▶ **Work required**
Copy nothing but the lines below running from the line containing "r*.25, 'gothic_dark', 6)" through the line containing "for i in range(4): a = i*math.pi/2+.3;", both end lines included.

___ Available data ___

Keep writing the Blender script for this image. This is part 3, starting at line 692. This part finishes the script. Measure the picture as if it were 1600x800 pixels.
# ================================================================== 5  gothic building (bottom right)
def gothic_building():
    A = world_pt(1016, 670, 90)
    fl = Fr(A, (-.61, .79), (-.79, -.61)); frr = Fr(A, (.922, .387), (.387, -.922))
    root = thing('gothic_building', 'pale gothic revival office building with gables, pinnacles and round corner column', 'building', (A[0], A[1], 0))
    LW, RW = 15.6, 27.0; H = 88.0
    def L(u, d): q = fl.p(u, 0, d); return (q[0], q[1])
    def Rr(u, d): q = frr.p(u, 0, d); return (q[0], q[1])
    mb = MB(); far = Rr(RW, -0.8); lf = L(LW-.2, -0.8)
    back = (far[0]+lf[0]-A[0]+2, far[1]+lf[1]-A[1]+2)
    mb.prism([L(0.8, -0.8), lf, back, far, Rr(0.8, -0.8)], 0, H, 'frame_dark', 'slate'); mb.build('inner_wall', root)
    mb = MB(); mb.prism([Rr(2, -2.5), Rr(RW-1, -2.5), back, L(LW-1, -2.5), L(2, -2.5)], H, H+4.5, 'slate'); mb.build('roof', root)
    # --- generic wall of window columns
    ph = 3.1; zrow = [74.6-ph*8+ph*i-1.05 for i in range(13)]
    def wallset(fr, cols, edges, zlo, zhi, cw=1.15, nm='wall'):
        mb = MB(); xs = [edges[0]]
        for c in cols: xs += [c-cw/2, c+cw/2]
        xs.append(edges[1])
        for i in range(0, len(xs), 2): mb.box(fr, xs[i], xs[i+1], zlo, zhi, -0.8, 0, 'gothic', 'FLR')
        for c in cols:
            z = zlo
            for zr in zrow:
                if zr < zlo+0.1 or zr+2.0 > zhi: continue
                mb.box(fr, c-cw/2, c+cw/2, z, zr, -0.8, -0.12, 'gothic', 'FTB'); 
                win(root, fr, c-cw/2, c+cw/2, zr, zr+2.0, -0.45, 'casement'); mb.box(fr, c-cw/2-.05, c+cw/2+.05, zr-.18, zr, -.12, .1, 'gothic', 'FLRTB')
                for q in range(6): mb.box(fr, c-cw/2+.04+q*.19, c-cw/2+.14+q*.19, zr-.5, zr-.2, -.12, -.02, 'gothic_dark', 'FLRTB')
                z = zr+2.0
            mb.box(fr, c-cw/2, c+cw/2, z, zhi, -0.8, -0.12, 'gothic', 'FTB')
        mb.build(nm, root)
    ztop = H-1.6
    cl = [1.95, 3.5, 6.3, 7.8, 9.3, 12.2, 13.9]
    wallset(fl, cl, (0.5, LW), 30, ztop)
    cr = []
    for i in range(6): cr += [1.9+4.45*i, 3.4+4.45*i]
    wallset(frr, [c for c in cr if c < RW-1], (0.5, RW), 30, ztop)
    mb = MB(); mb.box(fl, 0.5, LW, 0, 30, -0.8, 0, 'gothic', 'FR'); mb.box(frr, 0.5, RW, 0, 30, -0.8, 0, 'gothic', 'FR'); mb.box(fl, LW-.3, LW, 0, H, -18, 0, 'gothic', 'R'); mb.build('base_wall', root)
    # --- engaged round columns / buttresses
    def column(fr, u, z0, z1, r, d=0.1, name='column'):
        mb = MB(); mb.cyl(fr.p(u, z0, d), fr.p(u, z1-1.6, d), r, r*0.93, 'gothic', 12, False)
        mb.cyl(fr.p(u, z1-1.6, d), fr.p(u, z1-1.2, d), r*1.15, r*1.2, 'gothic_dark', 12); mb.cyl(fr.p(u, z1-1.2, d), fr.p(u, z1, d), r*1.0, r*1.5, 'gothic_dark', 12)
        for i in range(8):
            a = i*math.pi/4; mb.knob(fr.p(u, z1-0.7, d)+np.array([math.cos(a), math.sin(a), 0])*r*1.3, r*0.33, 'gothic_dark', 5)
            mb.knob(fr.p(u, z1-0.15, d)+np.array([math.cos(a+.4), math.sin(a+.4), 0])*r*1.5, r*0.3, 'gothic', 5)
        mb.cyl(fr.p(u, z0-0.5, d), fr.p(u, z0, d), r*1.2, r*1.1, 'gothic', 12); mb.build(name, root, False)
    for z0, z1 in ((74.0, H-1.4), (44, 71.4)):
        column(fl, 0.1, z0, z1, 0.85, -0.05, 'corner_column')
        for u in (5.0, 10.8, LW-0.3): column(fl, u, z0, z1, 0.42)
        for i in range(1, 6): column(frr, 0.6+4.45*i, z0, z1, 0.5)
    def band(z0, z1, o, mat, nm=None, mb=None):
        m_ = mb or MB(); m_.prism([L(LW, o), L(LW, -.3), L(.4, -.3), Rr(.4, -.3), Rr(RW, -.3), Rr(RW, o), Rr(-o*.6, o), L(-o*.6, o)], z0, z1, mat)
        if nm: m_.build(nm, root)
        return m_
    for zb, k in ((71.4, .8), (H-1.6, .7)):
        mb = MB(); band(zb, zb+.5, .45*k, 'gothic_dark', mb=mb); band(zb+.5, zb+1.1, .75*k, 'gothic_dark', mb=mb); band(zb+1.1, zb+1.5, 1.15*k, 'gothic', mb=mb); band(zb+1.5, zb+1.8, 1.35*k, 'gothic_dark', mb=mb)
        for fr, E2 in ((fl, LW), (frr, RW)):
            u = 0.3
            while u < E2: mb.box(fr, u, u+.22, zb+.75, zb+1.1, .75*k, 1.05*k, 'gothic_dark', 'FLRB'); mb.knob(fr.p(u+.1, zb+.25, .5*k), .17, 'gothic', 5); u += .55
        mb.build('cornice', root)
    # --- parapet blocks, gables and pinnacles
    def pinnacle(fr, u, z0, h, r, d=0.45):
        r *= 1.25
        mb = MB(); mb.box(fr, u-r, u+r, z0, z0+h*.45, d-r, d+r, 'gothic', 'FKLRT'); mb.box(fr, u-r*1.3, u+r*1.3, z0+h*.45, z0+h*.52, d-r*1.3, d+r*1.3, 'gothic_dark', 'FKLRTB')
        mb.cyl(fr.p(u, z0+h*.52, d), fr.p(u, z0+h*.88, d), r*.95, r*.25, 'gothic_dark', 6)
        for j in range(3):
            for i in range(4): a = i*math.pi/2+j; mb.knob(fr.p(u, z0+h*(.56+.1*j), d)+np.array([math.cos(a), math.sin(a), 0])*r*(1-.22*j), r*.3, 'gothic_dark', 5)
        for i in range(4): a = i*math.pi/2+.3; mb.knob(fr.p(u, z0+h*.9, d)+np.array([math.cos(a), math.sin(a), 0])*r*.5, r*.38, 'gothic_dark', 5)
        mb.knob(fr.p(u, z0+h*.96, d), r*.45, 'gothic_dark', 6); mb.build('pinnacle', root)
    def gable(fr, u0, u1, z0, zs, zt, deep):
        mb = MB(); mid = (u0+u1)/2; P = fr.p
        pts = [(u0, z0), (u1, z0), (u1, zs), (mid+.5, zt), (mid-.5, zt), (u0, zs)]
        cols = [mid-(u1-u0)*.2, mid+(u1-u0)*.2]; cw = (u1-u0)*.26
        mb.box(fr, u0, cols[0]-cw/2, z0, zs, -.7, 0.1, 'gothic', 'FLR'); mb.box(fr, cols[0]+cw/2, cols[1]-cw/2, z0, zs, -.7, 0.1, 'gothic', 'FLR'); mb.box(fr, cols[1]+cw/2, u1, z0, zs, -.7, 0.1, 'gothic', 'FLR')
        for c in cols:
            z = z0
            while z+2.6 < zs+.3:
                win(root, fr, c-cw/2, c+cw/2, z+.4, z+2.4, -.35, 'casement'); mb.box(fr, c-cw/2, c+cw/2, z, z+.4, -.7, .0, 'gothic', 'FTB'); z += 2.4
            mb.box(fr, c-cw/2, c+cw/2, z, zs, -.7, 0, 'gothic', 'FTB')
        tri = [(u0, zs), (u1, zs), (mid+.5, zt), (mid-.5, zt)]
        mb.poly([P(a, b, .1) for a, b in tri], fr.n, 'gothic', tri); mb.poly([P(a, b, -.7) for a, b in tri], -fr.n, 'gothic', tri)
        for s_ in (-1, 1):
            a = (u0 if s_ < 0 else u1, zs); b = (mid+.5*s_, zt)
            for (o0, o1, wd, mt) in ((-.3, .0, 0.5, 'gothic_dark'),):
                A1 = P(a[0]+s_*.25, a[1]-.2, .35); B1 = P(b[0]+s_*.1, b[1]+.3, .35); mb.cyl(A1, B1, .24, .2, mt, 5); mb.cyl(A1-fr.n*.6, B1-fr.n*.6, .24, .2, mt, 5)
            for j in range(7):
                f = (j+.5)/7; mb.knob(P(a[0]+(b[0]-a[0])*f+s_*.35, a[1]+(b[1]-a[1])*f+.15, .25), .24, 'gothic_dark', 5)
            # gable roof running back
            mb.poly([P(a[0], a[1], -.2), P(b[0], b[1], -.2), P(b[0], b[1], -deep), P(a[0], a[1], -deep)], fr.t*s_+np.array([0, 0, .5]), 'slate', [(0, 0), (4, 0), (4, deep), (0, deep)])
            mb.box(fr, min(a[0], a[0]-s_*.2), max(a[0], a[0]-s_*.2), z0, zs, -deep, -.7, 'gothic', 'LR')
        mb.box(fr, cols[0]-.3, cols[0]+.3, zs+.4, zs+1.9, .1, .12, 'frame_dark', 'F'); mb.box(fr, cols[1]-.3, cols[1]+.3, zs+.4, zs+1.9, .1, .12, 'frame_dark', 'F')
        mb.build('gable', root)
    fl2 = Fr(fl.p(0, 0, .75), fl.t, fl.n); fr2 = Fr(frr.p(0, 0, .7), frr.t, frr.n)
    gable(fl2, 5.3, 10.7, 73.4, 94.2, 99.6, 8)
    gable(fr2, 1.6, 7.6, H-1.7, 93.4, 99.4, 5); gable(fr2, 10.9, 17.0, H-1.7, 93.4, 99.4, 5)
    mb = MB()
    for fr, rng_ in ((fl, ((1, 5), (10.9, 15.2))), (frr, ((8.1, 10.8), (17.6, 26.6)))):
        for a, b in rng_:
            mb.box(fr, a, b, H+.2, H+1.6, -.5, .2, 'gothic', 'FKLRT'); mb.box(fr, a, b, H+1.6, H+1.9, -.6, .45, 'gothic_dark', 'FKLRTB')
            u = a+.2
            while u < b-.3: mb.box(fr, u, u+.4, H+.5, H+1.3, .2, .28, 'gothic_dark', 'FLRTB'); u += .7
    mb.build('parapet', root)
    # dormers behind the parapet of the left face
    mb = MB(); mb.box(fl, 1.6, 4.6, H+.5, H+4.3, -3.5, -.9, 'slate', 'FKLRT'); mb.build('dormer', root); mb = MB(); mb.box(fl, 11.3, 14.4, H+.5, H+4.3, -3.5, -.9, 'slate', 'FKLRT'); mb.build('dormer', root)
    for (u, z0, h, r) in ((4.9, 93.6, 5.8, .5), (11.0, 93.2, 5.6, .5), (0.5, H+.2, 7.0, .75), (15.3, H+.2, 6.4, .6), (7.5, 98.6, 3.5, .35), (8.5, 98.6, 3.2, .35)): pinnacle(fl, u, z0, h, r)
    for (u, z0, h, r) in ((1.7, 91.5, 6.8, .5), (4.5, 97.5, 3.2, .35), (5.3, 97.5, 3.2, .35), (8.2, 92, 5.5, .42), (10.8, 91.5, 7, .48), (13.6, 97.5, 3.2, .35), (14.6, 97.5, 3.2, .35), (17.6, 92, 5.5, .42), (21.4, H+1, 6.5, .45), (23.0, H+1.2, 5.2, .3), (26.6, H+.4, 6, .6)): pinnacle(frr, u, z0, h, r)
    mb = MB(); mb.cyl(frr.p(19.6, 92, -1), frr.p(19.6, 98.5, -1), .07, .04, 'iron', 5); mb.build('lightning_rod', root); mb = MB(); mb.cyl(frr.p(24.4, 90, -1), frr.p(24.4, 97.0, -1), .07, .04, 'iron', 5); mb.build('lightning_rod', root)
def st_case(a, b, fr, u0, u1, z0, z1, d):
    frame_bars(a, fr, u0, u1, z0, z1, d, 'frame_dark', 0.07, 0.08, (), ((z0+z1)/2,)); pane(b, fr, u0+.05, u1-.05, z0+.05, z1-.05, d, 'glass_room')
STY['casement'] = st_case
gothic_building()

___

▶ **Response**
        mb.cyl(fr.p(u, z0+h*.52, d), fr.p(u, z0+h*.88, d), r*.95, r*.25, 'gothic_dark', 6)
        for j in range(3):
            for i in range(4): a = i*math.pi/2+j; mb.knob(fr.p(u, z0+h*(.56+.1*j), d)+np.array([math.cos(a), math.sin(a), 0])*r*(1-.22*j), r*.3, 'gothic_dark', 5)
        for i in range(4): a = i*math.pi/2+.3; mb.knob(fr.p(u, z0+h*.9, d)+np.array([math.cos(a), math.sin(a), 0])*r*.5, r*.38, 'gothic_dark', 5)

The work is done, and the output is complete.